18 Tahun Enggak Bayar Uang Sekolah

Mulyanto

Aku selalu menjadi murid tertua saat sekolah. Masuk SD umur 14 tahun, tamat kuliah di usia 32. Waktu kecil aku suka berburu sehingga lupa mendaftar sekolah ditambah orang tuaku juga tidak sekolah. Jadi cocok deh.

Di tahun 70an, keadaannya beda dengan sekarang. Jangankan sekolah, untuk sekadar makan saja susah. Tapi lama kelamaan timbul juga keinginan sekolah biar punya kawan manusia. 

Akhirnya aku pada suatu pagi dengan pakaian lusuh aku ikut kawanku ke sekolah. Aku duduk di bangku paling belakang di SD Inpres Dadapan Lampung selatan. Kehadiranku menarik perhatian guru. Bu Rusmini namanya. Pendek cerita aku diterima sekolah di sana secara cuma-cuma, enggak perlu bayar uang sekolah atau seragam 

Untung saja aku memiliki tubuh kecil. Walau umurku sudah 14 tahun tapi postur tubuhku masih sama dengan anak – anak yang berumur 7 tahun, bahkan lebih kecil.

Selama sekolah SD aku dekat dengan guru dan sering disuruh ini itu termasuk membelikan kacang goreng di warung atau mengantar surat cinta guru. Waktu itu rata rata guru SD masih lajang. Aku tidak tahu kok aku bisa lulus dari SD tanpa seragam dan tanpa membayar. Kelas 3 SD aku pindah sekolah ke Bengkulu karena ikut Transmigrasi. Di sana lagi-lagi aku beruntung, enggak bayar sekolah juga.

Tamat SD aku daftar SMP sendiri. Jarak sekolah ke rumah 11 km, tiap hari jalan kaki. Nah, selama SMP aku juga tidak pernah bayar uang sekolah karena selalu jadi juara. Sementara untuk memenuhi kebutuhan makan dan buku aku ikut salah satu guru di SMP, aku dianggap anak dan disekolahkan.

Tamat SMP aku pulang ke rumah orang tua. Aku lihat keadaan ekonomi masih sama yaitu miskin. Padahal aku ingin sekali melanjutkan sekolah ke kota . Akhirnya aku putuskan pergi ke kota Bengkulu ingin sekolah entah bagaimana caranya.

Sebelum berangkat aku diberi uang Rp21 ribu oleh ibu. Dengan uang itu aku pergi ke kota Bengkulu naik Bus Damri. Tidak ada rumah atau tempat yang aku tuju. Pokoknya pergi saja dulu. 

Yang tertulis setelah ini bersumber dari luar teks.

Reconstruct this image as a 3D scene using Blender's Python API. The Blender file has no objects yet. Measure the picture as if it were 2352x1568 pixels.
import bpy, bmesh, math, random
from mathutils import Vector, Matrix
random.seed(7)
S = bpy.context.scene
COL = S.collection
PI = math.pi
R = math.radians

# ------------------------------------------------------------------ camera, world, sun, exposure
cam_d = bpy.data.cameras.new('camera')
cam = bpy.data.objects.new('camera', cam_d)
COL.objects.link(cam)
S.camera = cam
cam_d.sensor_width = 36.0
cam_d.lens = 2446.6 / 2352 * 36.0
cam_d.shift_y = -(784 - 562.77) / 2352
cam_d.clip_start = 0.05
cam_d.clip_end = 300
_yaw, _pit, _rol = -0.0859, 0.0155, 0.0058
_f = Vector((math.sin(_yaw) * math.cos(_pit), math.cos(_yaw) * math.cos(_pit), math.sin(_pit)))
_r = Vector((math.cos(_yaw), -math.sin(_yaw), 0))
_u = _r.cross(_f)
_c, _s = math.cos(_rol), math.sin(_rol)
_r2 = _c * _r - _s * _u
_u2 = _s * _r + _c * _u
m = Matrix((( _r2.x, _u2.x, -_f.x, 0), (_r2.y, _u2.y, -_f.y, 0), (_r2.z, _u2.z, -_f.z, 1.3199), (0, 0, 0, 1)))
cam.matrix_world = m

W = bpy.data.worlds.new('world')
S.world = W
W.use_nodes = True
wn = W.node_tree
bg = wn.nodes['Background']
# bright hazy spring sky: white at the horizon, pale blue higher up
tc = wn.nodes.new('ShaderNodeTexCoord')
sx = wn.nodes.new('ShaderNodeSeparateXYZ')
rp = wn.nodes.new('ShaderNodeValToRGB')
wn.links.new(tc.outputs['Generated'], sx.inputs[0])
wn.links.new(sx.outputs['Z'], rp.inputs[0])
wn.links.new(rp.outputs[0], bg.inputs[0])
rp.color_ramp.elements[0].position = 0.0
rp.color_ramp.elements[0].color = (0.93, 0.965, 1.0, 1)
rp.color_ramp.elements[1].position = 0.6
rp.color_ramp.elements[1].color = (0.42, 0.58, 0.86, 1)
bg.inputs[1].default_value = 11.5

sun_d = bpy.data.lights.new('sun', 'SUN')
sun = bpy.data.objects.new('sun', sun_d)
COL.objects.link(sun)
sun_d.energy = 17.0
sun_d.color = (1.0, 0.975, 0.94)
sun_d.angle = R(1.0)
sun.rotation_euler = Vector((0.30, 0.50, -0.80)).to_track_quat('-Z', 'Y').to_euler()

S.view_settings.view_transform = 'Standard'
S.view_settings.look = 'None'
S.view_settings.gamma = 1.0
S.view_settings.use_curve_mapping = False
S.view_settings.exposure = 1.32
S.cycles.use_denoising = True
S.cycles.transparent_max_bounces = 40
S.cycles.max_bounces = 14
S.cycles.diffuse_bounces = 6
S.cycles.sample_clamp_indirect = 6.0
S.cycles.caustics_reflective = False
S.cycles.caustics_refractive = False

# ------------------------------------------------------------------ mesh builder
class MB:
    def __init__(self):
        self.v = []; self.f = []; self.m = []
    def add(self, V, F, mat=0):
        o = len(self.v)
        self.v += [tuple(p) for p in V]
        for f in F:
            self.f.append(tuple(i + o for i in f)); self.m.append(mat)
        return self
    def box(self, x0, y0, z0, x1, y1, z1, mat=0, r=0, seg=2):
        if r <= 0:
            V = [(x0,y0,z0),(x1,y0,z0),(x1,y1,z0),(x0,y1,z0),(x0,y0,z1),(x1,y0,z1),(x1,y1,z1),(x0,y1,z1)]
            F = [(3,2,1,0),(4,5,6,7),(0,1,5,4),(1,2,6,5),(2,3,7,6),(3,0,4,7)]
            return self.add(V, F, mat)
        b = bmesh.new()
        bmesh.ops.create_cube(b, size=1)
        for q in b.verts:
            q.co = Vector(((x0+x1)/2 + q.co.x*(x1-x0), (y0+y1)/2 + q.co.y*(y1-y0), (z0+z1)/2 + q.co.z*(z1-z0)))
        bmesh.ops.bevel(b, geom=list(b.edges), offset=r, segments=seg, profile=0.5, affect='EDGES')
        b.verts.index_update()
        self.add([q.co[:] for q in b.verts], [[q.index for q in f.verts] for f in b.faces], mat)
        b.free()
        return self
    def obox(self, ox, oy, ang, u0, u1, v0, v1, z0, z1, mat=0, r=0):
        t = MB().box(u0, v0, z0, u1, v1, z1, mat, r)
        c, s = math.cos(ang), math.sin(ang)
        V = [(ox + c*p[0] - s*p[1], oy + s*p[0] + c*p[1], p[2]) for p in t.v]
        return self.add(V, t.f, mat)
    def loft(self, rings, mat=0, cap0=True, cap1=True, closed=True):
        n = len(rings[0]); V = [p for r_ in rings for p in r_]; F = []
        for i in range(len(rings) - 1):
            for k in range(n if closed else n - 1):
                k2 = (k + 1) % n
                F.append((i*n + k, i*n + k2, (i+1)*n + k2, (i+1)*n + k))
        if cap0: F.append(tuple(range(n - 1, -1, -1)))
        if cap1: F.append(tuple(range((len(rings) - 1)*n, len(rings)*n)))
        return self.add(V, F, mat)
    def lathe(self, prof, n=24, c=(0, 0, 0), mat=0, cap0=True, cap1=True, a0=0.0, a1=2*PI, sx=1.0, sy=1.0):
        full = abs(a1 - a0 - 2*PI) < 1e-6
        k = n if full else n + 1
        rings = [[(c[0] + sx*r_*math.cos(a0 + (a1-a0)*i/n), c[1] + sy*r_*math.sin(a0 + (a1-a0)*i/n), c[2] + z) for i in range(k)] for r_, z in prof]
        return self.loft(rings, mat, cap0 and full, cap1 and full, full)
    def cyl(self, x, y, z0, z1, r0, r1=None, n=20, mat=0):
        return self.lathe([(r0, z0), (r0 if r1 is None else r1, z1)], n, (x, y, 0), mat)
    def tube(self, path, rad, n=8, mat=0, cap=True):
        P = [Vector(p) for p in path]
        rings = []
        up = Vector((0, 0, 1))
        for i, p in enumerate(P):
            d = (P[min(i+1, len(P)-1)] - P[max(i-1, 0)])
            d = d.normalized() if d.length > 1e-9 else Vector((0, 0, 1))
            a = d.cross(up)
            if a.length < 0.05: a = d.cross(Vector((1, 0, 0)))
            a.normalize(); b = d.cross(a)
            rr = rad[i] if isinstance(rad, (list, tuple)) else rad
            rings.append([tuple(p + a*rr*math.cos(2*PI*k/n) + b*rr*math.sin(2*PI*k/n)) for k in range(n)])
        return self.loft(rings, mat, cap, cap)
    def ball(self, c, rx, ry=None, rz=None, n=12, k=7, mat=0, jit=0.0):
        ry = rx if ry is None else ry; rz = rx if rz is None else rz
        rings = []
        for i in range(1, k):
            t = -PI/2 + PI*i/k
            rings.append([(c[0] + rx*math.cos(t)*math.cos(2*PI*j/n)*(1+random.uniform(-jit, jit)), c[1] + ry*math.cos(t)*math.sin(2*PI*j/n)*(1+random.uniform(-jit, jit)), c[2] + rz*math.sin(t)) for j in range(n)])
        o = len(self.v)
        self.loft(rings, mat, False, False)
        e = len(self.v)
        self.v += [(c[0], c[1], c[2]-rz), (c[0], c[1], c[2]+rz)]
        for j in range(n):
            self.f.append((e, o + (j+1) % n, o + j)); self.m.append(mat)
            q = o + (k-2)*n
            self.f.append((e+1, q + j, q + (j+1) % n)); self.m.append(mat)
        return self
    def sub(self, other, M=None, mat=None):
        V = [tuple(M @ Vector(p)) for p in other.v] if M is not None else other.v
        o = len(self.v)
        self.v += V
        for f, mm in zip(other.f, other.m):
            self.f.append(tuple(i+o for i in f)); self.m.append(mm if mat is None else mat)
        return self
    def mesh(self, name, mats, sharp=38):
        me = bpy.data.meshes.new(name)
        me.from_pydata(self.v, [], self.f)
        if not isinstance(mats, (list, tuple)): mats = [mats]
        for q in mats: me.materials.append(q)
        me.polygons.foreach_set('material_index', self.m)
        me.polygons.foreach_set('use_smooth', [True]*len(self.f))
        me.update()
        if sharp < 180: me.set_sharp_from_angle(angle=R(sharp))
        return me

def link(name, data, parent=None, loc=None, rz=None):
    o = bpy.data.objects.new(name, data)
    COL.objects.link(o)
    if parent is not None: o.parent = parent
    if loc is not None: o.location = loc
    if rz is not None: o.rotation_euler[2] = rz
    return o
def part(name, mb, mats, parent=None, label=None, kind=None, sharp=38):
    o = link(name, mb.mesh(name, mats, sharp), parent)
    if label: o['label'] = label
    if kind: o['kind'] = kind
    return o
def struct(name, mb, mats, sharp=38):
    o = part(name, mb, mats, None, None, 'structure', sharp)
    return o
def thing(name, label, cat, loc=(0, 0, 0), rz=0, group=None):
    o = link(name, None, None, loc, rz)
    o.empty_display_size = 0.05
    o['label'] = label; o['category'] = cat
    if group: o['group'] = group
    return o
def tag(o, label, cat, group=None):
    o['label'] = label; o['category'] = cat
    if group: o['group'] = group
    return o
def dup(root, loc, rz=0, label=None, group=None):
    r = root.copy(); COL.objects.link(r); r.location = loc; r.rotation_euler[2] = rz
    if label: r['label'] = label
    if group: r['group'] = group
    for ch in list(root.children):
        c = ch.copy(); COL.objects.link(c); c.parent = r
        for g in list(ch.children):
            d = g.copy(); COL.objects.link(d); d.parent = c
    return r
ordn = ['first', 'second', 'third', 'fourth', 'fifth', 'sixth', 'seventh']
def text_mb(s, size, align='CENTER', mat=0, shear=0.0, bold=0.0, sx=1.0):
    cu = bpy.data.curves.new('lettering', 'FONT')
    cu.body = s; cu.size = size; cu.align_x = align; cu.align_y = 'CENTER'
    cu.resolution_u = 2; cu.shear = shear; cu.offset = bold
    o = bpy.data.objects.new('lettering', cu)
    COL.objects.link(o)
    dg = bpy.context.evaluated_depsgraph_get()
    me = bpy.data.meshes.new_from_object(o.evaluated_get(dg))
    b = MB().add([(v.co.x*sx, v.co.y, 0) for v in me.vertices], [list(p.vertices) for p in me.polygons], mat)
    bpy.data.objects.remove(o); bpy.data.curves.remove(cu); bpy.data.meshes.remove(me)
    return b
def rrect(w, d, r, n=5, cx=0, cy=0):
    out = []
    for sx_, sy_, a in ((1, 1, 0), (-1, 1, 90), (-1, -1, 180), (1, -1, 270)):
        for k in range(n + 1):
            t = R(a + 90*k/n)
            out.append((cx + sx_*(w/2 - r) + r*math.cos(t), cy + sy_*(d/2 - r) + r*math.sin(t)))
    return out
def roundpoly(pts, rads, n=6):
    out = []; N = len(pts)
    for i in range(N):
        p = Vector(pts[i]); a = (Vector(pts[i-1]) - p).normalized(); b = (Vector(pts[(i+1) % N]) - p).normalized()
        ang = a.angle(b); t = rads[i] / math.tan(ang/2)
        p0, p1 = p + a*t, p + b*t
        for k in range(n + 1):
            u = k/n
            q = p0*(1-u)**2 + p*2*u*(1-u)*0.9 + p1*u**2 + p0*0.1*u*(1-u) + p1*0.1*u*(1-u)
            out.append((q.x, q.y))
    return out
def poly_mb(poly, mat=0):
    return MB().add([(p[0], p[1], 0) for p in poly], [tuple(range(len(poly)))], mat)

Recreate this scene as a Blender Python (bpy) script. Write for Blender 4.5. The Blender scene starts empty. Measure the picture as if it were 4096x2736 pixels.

Aku tiba di Kota Bengkulu sekitar jam empat sore, turun di pool Damri Km 6,5. Bingung juga aku aku mau ke mana, pokoknya menyusuri jalan saja. Di Km 8 aku berhenti di pencucian mobil. Aku menonton orang mencuci mobil lalu bilang ke pemiliknya mau belajar. Alhamdulillah direspon lalu diajari mencuci mobil.

Selama di sana aku hanya diberi makan saja. Setelah dilatih selama satu bulan baru digaji. Aku senang sekali. Setelah bekerja sebagai pencuci mobil selama 3 bulan aku sudah mendapatkan biaya daftar sekolah. Aku diterima sekolah di SMA Gama Kota Bengkulu. Selama bersekolah di SMA GAMA aku mendapat juara umum lagi sehingga tidak perlu bayar uang sekolah sampai lulus. 

Tamat SMA aku pulang kampung. Keadaan ekonomi orang tuaku tetap belum beranjak dari garis kemiskinan. Aku bekerja di pabrik genteng agar mendapat biaya kuliah. Setahun kemudian aku mendaftar kuliah di UNIB  FKIP S1 jurusan Bahasa Inggris. Selama enam tahun aku mendapatkan Beasiswa BKM dan sangat cukup untuk membiayai kuliah sampai selesai. Tamat kuliah pekerjaanku pindah-pindah dan yang terakhir kerja di Tenera . Di Tenera aku melanjutkan kuliah S2 dan dibiayai oleh perusahaan. Jadi selama sekolah dari SD sampai S2 aku tidak pernah membayar.